Pretend I didn't forget to line up 15 with 24: is this be a good way of mentally visualizing the process that's done in DACs when best fit/averaging is used for oversampling with less bits? I know there's math and different filtering techniques to get more from less and optimize efficiency and and and and. But for the most basic picture to stick all that shite to and around from wherever it comes/has come from, whenever it comes (or doesn't).

 

[mike7877]

Oh, they're also supposed to be resistor switched 4 and 5 bit DACs, like AK4499EX

 

[DonH56]

Oversampling without delta-sigma modulation yields about 0.5 bit for each doubling of the sampling rate. Add 1 bit for each order in the modulator, e.g. a 4th-order modulator yields about 5.5 bits in SNR for each doubling of the sampling rate.
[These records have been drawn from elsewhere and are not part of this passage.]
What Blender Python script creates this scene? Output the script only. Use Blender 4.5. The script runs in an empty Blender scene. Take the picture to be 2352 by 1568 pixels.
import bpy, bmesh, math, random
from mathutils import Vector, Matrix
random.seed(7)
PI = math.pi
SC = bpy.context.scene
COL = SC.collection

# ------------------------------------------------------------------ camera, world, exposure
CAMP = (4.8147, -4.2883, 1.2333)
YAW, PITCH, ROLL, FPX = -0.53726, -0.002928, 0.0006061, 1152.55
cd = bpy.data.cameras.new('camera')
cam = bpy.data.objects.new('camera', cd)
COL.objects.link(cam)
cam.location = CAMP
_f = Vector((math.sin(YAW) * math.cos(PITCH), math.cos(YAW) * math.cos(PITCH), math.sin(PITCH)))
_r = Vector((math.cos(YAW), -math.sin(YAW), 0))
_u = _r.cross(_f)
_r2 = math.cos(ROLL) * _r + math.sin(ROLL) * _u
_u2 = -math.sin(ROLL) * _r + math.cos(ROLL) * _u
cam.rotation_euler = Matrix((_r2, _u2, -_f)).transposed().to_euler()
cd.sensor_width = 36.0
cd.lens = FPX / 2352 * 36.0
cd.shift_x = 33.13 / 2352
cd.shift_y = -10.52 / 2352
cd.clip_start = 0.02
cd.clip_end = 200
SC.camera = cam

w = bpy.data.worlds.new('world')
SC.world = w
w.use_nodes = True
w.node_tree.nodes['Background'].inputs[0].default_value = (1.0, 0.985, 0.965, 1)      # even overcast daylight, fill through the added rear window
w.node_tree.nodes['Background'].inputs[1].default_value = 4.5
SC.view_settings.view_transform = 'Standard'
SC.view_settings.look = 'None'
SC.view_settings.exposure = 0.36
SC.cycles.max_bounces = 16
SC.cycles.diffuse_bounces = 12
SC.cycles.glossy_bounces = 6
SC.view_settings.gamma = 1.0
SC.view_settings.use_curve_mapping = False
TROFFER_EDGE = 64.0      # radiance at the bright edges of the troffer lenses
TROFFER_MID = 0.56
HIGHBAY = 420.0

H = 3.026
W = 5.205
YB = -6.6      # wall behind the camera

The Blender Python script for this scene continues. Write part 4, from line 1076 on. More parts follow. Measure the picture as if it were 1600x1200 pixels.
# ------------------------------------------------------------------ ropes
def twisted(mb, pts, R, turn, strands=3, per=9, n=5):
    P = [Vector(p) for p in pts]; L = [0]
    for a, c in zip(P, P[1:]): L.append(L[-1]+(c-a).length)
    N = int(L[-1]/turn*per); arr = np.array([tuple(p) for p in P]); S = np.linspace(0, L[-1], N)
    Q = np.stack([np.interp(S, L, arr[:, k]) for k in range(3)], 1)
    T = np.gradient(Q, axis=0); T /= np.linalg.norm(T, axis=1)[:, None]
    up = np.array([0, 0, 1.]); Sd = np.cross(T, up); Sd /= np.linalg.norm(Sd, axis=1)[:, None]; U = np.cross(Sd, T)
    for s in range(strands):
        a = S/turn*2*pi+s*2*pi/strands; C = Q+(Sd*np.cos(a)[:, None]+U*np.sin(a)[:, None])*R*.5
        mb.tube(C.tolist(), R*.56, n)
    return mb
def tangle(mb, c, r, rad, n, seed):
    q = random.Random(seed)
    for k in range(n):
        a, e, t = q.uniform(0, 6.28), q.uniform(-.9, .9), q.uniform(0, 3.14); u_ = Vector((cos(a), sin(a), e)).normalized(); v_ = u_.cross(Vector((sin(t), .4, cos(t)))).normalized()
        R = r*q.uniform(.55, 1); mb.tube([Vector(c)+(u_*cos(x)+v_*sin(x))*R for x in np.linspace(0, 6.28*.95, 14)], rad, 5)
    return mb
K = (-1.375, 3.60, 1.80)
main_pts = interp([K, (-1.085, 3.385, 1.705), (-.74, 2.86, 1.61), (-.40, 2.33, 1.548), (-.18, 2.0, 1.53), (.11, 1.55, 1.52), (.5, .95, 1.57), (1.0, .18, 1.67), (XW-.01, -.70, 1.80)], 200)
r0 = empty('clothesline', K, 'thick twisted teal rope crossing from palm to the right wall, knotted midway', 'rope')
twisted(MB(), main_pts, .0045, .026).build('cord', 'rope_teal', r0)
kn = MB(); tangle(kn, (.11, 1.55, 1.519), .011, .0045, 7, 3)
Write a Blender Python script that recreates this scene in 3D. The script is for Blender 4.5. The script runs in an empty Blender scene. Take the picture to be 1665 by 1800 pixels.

Adding bits to the DAC adds ~6 dB/bit in SNR regardless of the sampling rate.

 

[AnalogSteph]

Oversampling without delta-sigma modulation yields about 0.5 bit for each doubling of the sampling rate. Add 1 bit for each order in the modulator, e.g. a 4th-order modulator yields about 5.5 bits in SNR for each doubling of the sampling rate.

That's handy and makes sense (noise shaping of order N gives a rising slope of N*6 dB per decade). But wouldn't your example amount to 4.5 bits then? It's quite a lot either way.

 

[DonH56]

That's handy and makes sense (noise shaping of order N gives a rising slope of N*6 dB per decade). But wouldn't your example amount to 4.5 bits then? It's quite a lot either way.

The equation is actually (L+0.5) bits for each doubling of the sampling rate where L is the modulator order; SNR improves as (6L+3) dB for each doubling. I stated it in the DS article I linked, but should have restated it here to make that clear, sorry. When looking the other day I found my most current DS reference book was gone, with a sticky to remind me that I had loaned to a guy several years ago, and I have no idea where he or it is now. Multilevel, multistage topologies can get pretty complicated to analyze (and design) and may deviate from the simple equations. It gets deep fast...

It is also true that, without delta-sigma noise modulation (L = 0), you can gain 0.5 bit per doubling of sampling rate with a conventional DAC (or ADC) - assuming you maintain the same bandwidth and filter the out-of-band noise.